Une logique commerciale pour les OTAs, une interrogation pour les consommateurs

L'objet de cette étude n'est pas de juger les pratiques commerciales ou les rapports entre les hôteliers et les OTAs mais d'identifier et d'évaluer le fait générateur - "déterminant" comme ils disent - du classement d'un hôtel ou d'une maison d'hôtes sur les pages des OTAs.

Ce classement est-il lié à la qualité de votre établissement, à la commission payée à l'OTA, aux avis, etc ?.. On voit bien que ce sont des éléments importants mais ils ne sont pas les plus importants. Votre logique et votre fairplay tarifaire sont clairement les principaux facteurs; calculs savants à la clé !

Selon les chercheurs, ces classements opérés par les OTAs semblent "commercialement" logiques: en effet, l'OTA est une entreprise comme une autre qui doit gagner de l'argent. Si elle présente des offres qu'elle sait notoirement moins intéressantes que chez ses concurrents, elle prend le risque que le client aille réserver ailleurs. C'est pour cela que, pour se prémunir contre ce risque, elle préfère présenter plus loin des établissements dont elle sait qu'elle ne dispose pas des meilleurs prix.
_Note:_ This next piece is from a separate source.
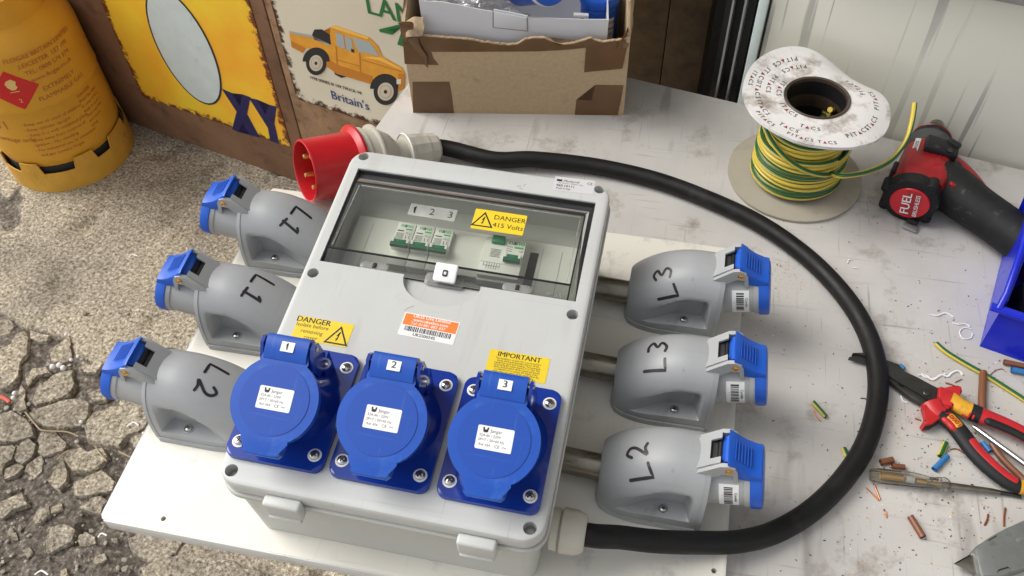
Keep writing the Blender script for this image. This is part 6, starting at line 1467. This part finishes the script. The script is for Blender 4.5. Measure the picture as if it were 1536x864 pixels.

Sur un plan un peu plus éthique ou politique, les auteurs de l'étude s'interrogent sur la nécessité de légiférer pour imposer aux OTAs d'expliquer comment elles définissent leurs classements ou sur quels critères tel ou tel hôtel est "Recommandé" ou encore pourquoi il figure dans "Nos Meilleurs Choix". Pour les chercheurs, quand ces offres apparaissent en tête de liste, ce n'est pas pour maximiser le rapport qualité-prix du consommateur (puisque les hôtels qui seraient moins chers ne sont pas forcément placés à cet endroit) mais bien pour accroître les bénéfices de l'OTA.